Transferring all power to the students is not fair to them; they never asked for that responsibility. At a time when young people seem perfectly happy to share every moment of their lives online, they’d probably not blink an eye if they were forced to continue to share their educational records. Rescinding this law may improve the shameful college completion statistics. Most important, it will keep families connected and allow our children to remain young just a little bit longer.

7) If you really want to understand women in combat and the US Marines, this is a long, thoughtful piece on the matter.

8) What I find most appalling about this story about a Physics professor falsely arrested for spying is that the FBI and US Attorneys can basically ruin someone’s life through incompetence and face no consequences for it.  As long as that’s the case, we can expect continued incompetence and abuse of power.

9) John Cassidy on Jeb and the return of voodoo economics (of course, they never actually left).

You won’t see that figure, or anything like it, on Bush’s Web site, of course. Just like Reagan, Jeb’s brother George, and Mitt Romney in 2012, Jeb talks about simplifying the tax code, boosting American competitiveness, stimulating growth, and restoring “the opportunity for every American to rise and achieve earned success.” That’s how voodoo economics is always marketed. But, despite the welcome addition of a few populist touches, such as pledging to euthanize the carried-interest deduction, Bush is writing the same old tired script.
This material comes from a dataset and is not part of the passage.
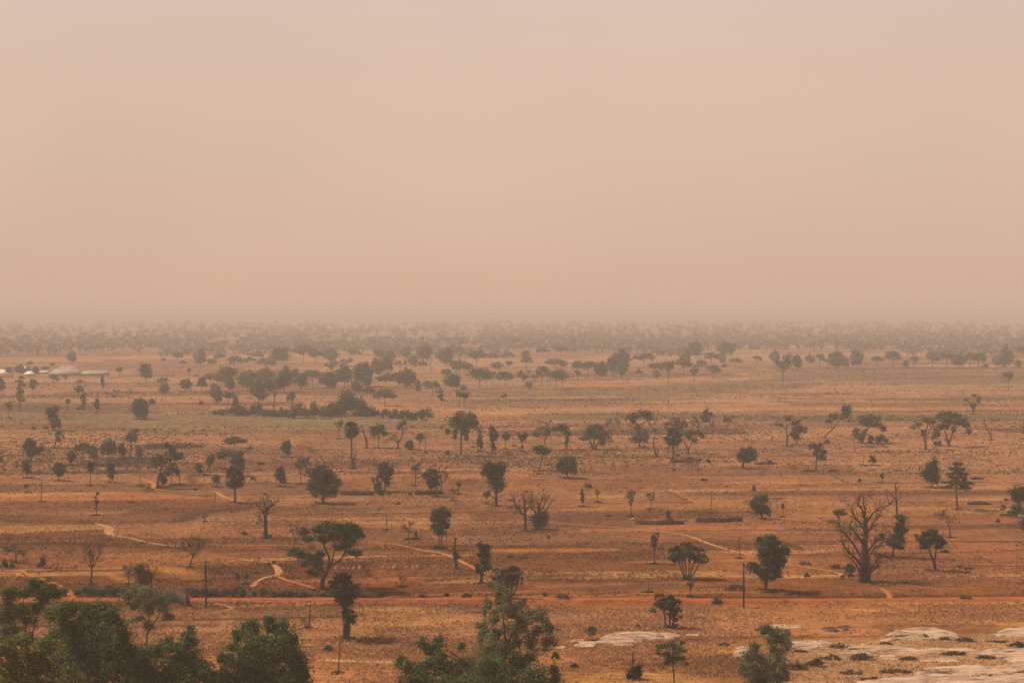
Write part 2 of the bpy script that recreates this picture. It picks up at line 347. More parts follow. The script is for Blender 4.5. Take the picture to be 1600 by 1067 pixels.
# ---- every bush and tree of the plain that keeps a simple habit: kind x y w h leaf label
PLAIN = """
b 53 671 7 6 olive small low bush on pale ground below the tiny compound column tree
b 72 670 8 5 olive flat bush left of the two-lobed tall tree
S 3 667 4 22 pale thin dead pole tree at the left edge above the grey-green field
S 36 720 3 22 pale thin bare pole left of the two-ball tree
L 63 720 13 22 dark small ball-crowned tree right of the two-ball tree
S 79 721 4 20 pale straight dead pole below the leaning palm
R 42 747 17 30 green egg-shaped green tree below the two-ball tree
R 92 751 23 30 green bushy round tree with short trunk left of the burnt patches
U 129 721 27 30 pale pale flat-crowned tree on bare pole trunk left of the burnt ground
R 111 727 13 24 dark small dark tree in front of the pale flat-crowned tree
R 145 727 20 36 pale pale dusty tree with dark right side left of the burnt ground
L 141 759 12 38 green tiny crown on a tall thin trunk below the burnt ground
O 172 754 15 31 green oval green tree in front of the burnt ground
R 169 718 28 33 pale hazy grey-brown crown behind the burnt ground
R 190 716 17 24 olive dark low crown between the two hazy crowns by the burnt ground
F 204 715 30 44 pale tall open-branched tree above the burnt ground
R 217 717 14 17 brown small brown crown right of the open-branched tree by the burnt ground
S 219.5 760 7 27 pale dead pole tree with stub branches beside the sandy track
S 64.5 784 7 31 pale tall fuzzy-topped dead trunk at the edge of the pale strip
L 41 770 7 14 olive tiny thin sapling in the stubble at left
V 150.5 805 9 34 dark narrow feather-topped trunk standing in the brown field at left
S 206 785 2 13 pale thin stick right of the feather-topped trunk
b 0 722 11 15 olive grey bush cut by the left edge beside the track
L 26 729 6 9 pale tiny pale sapling right of the left-edge bush
U 267.5 758 31 33 brown brown flat crown on several thin trunks beside the sandy track
R 254 761 16 24 green bright green low crown beside the thick leaning trunk
R 310 743 13 20 green small leaning round tree left of a ground bush
b 320 744 9 7 brown brown dome bush under the small leaning tree
F 328 743 20 33 olive open tree on slim trunk right of the brown dome bush
U 352 732 36 32 pale pale wide crown behind the tall fan palm
U 366 705 40 23 olive grey flat-topped crown above the pale wide crown
b 390 702 9 5 olive flat bush right of the grey flat-topped crown
O 373 744 22 41 green tall green crown rising behind the fan palm on the track
R 338 761 15 20 green small two-stemmed tree left of the fan palm on the track
L 407 735 14 15 green low flat green sapling right of the fan palm
R 447.5 714 21 26 green round tree standing alone above the stubble field centre left
R 438 760 20 31 green round tree on short trunk between fan palm and the great round tree
b 395 750 8 8 green little cone bush right of the fan palm
b 305 766 6 6 dark dark dot bush beside the sandy track
F 470 757 22 42 pale pale sparse tree left of the great round tree
F 477 742 17 28 olive small grey tree behind the pale sparse tree
F 530 686 19 29 pale leaning thin tree left of the tall lollipop palm
U 591.5 700 31 37 olive vase-shaped umbrella tree with pale branches right of the tall palm
R 640 703 17 14 green low green dome tree between the bare trees
F 655 704 16 26 olive right-leaning tree of upright boughs beside the green dome tree
S 665.5 708 18 33 pale forked dead tree right of the right-leaning tree
S 533 737 5 23 pale dead pole below the tall palm at its left
b 595 773 10 9 green bush at the foot of the clustered stems
b 608 773 6 6 green little bush right of the clustered stems
F 649 759 27 38 pale pale thin-leaved tree above the second stalk wall
B 689 770 13 40 pale bare grey tree behind the dark pale-trunked tree
b 641 773 5 5 brown stumpy bush at the left end of the second stalk wall
b 622 788 5 5 green small sprout right of the person in the field
b 699 711 8 8 dark small dark bush left of the tall umbrella tree trunk
O 750.5 705 11 29 green dense upright oval tree right of the tall umbrella tree
F 748 692 20 27 pale pale wisp of a tree behind the upright oval tree
S 739 699 3 12 pale short post stump right of the tall umbrella tree
S 804.5 697 5 14 brown brown dead stub between two column trees
U 790 702 15 28 olive small parasol tree with leafy stem right of the double column tree
F 852 704 46 40 pale wide pale hazy crown behind the green leaning tree
R 887 747 38 35 olive low spreading grey-green tree in the middle field
b 918 763 11 12 pale faint pale bush right of the low spreading tree
L 716.5 772 9 20 green small thin tree right of the second stalk wall
B 708 782 11 22 pale little bare tree left of the dark heavy-crowned tree
F 760.5 787 13 20 pale wispy thin tree at the left foot of the dark heavy-crowned tree
O 909.5 791 8 30 olive narrow spindle tree in stubble at the middle
B 955 690 20 38 pale slim bare tree right of the many-stemmed spreading tree
O 1007 698 16 28 pale pale oval tree beside the ivy-clad arching tree
S 1043 715 10 18 pale short leaning dead tree left of the bushy fan palm
B 1091 677 32 28 pale bare twisted branches above the fan palm
R 1103 667 17 28 green round tree on slim trunk above the bare twisted branches
F 1137 672 20 24 brown small brown vase-shaped tree alone in the pink field
B 1113 674 9 15 pale tiny bare tree right of the bare twisted branches
b 1077 722 14 13 green round bush at the end of the short mud wall
b 1059 713 7 6 dark small dark bush behind the short mud wall
b 1107 723 8 8 dark dark ball bush right of the short mud wall
F 1091 735 13 20 pale thin sapling in front of the dark ball bush
b 1053 735 4 5 olive tiny sprout below the short mud wall
F 985 807 18 42 brown thin brown tree left of the long stalk stacks
B 1016.5 795 9 26 pale thin bare sapling right of the thin brown tree
S 1110.5 802 5 29 pale slim dead sapling above the right stalk stack
B 934 785 6 22 pale faint bare stem left of the thin brown tree
R 1244 695 23 31 pale hazy round tree beside the open tree of the pink field
b 1292 694 9 11 olive pale bush at the foot of the leaning tree
O 1360.5 698 11 20 dark small dark oval tree under the spreading grey tree
b 1379 694 20 18 green round green bush right of the small dark oval tree
S 1243 732 5 18 pale thin bare stick tree left of the brush piles
R 1363 727 13 14 green little green tree beside a short post
S 1349 727 3 16 pale short post tree left of the little green tree
F 1378 754 9 14 olive small fan-shaped shrub tree in the open field at right
b 1343 753 7 7 olive small bush left of the fan-shaped shrub tree
S 1319 783 3 16 pale thin stick in brown field left of the great baobab
L 1223 808 6 22 olive thin sprout sapling right of the person under the tree
F 1463 707 15 19 dark short thick-trunked shrub tree below the twin spreading trees
R 1600 686 9 26 pale grey tree cut by the right edge above the fields
R 1455 762 34 42 dark large dense egg-shaped tree left of the tiered tree
T 1496 796 44 74 olive tall tiered tree with horizontal boughs
B 1485 840 17 48 pale tall bare tree with upright branches right of the baobab
P 1567 805 13 17 green tiny palm near the right edge
b 1590 808 27 21 green dense dark bush at the right edge
F 1602 850 42 40 brown sparse brown tree leaning in at the right edge
b 1559 816 6 7 olive small bush ringed by yellow sticks near the right edge
S 1451 891 4 11 dark dark stump beside the two-stemmed tree
b 1499 888 5 7 olive little bush right of the two-stemmed tree
b 1513 889 20 4 olive row of low weeds right of the two-stemmed tree
b 7 888 13 14 olive bush at the left edge under the sparse flat tree
b 19 888 8 13 olive upright bush beside the left-edge bush
b 66 886 14 17 green dark green bush above the left footpath
b 75 909 10 12 olive bush beside the left footpath near the hedge
B 142 914 34 66 pale bushy bare tree with many twigs above the hedge
B 201 914 10 32 pale small bare tree between bushy bare tree and the leafy one
B 297 887 28 50 pale bare tree with level branches above the utility pole
S 320.5 908 6 32 pale dead trunk standing right behind the left utility pole
F 373 918 15 22 olive wispy sapling rising behind the roadside hedge
F 385 912 9 15 olive smaller wispy sapling beside the hedge sapling
b 382 836 10 9 green green cone bush left of the thick bare tree
S 401 896 3 20 pale slim stick between hedge and sandy bend
B 320 815 11 14 pale tiny bare shrub at the corner of the burnt strip
b 421 884 9 9 green bush at the sandy bend of the path
b 428 881 6 6 green little bush right beside the sandy bend bush
B 459 858 18 40 pale forked bare tree behind the great spreading tree
b 470 932 30 12 olive wide roadside bush left of the great spreading tree trunk
b 446 932 26 13 olive roadside bush at the right end of the hedge gap
b 505 931 26 9 brown brown roadside bush at the foot of the great spreading tree
b 597 931 15 10 olive roadside bush right of the near fan palm
b 661 933 13 7 olive low roadside bush in the middle of the bank
b 698 931 9 8 green small green roadside bush on the bank
b 730 932 15 8 olive roadside bush left of the feathery foreground tree
S 604.5 828 4 28 pale thin dead stem in the stubble centre left
B 638 843 11 28 pale small bare tree left of the shaggy upright tree
O 650 842 5 12 olive tiny oval sapling right of the small bare tree
B 626 917 15 20 brown faint dry shrub below the row of straw heaps
b 797 872 8 7 olive small round bush in the brown field below the pale strip
b 816 872 15 6 pale flat grey bush in the brown field below the pale strip
b 857 841 5 6 olive tiny bush right of the twin baobab-like bare trees
b 851 931 7 11 brown dry upright bush at the road edge
O 1044 813 11 17 green small green tree standing over the left stalk stack
F 1023 881 16 52 brown thin sparse tree left of the clustered palm clump
S 1014 925 2 16 pale thin stick above the road
F 1079 932 13 25 olive small sparse sapling in front of the clustered palm clump
S 1156 872 8 34 pale dead trunk above the right utility pole
b 1150 922 32 13 brown reddish dry brush left of the right utility pole
b 952 807 6 4 brown small dry clump left of the left stalk stack
b 1033 858 9 5 brown dry clump left of the clustered palm clump
F 1311 823 25 29 olive small sparse tree left of the great baobab
b 1261 902 8 8 olive small bush on the field left of the baobab
b 1258 882 20 7 brown low dry brush beside the footpath left of baobab
b 1306 888 15 10 pale pale thin brush near the baobab
b 1316 902 6 6 green tiny green bush at the end of the right footpath
S 483 980 8 41 dark dead trunk with stub top between the near fan palm and corner trees
S 529 1050 8 46 dark thin dead tree standing in the near grass
b 1021 957 9 10 olive bush left of the near palm clump
b 997 980 7 8 green little bush on top of the pale rock dome
P 925 1001 19 23 dark small palm bush at the left of the pale rock dome
b 868 1030 11 15 olive small leafy shrub right of the feathery foreground tree
b 897 1042 13 8 olive low green shrub in the near grass
b 1055 980 13 8 brown dry bush at the foot of the near palm clump
b 1120 943 15 14 brown grey-brown bush left of the right utility pole
b 879 936 20 10 brown brown bush on the road bank
b 1508 935 18 8 brown brown bush on the orange road at right
b 1276 1040 24 15 brush dark round brush beside the right foreground tree
b 1245 1045 32 17 brown brown dry brush beside the right foreground tree
b 1262 1041 12 12 brown narrow brush between the two dry brushes
b 1446 998 26 8 brush grey brush under the long pale boulder
b 1475 999 22 7 brown brown brush middle of the row under the long pale boulder
b 1508 1001 34 8 brush long brush at the right end under the pale boulder
b 1490 1022 42 10 brown wide brown brush above the lower rock shelf
b 1540 1028 36 8 brown brown brush sloping down to the white rock at right
b 1420 1030 34 8 brown brown brush between the two low rock strips
b 1345 1030 36 12 brown reddish brush at the left end of the rock strips
b 1310 1012 30 9 brown brown brush above the first low rock strip
b 1400 1050 60 9 brush dark brush line along the lowest rock shelf
b 1590 1010 28 9 brush dark brush at the right edge among rocks
b 1300 1030 30 9 brown brown brush right of the dark round brush
b 1330 1052 40 9 brown tan brush sloping beside the lowest rock shelf
b 1250 1018 24 6 brown thin brush behind the rough rock slab
b 1560 1003 34 5 brown low brush right of the long brush under the boulder
b 1385 1006 20 5 brown small brush at the left foot of the long boulder
b 1470 1054 40 6 brush dark brush in the crack under the rock shelf
b 1545 1056 46 6 brush dark brush line at the right end of the rock shelf
b 1360 1062 34 8 brush dark brush at the left end of the corner rock shelf
b 1190 985 26 5 brown low brush behind the drooping foreground tree
b 1130 1008 20 6 brown brown brush beside the yellow grass near the palm clump
b 450 1015 14 9 olive low green bush beside the foreground round tree
b 513 1016 16 9 olive green bush left of the thin dead tree in near grass
"""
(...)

10) Bill Ayers with a terrific example of how to lie with statistics (and how not to).

11) Supposedly the Feds are finally going to go after Wall Street for all their malfeasance that led to our economic collapse.  Color me skeptical.  Much easier to go after Chinese-American physics professors.

12) If there’s a dubious or overblown health claim out there, I always want to see what Michael Specter has to say about it.  Sugar:

Yet, like the anti-fat credo of my youth, “That Sugar Film” places too much certainty in the belief that a single food can be the problem. If only it were that simple. Many nutritionists believe it’s time to stop demonizing individual components of our diet—whether it’s fat, carbohydrates, cholesterol, or even sugar. It’s time to acknowledge that the special diets that obsess us—whether they consist of fruit or eliminate fruit, rely on meat or banish it—don’t work.

We eat too much processed food, and our diets are disgraceful. Live solely on M&M’s and sugary drinks and you are going to get sick. For sugar to exist as a normal, safe part of our food, all we need to do is maintain balanced diets. The problem, of course, is that we don’t.

13) Mischiefs of Faction (now at Vox!) on how “special interests” and government really work.

14) Been meaning and failing to do a post on this great Nate Cohn piece looking at what the Political Science has to say about Trumps’ chances (still not good at all).

15) Also been meaning for two long to link to this two great WP posts on why it is so hard for college-graduate women to find a suitable partner (it’s the math).

16) Your long read for the day… is college tuition too high?  (Ummm, yes).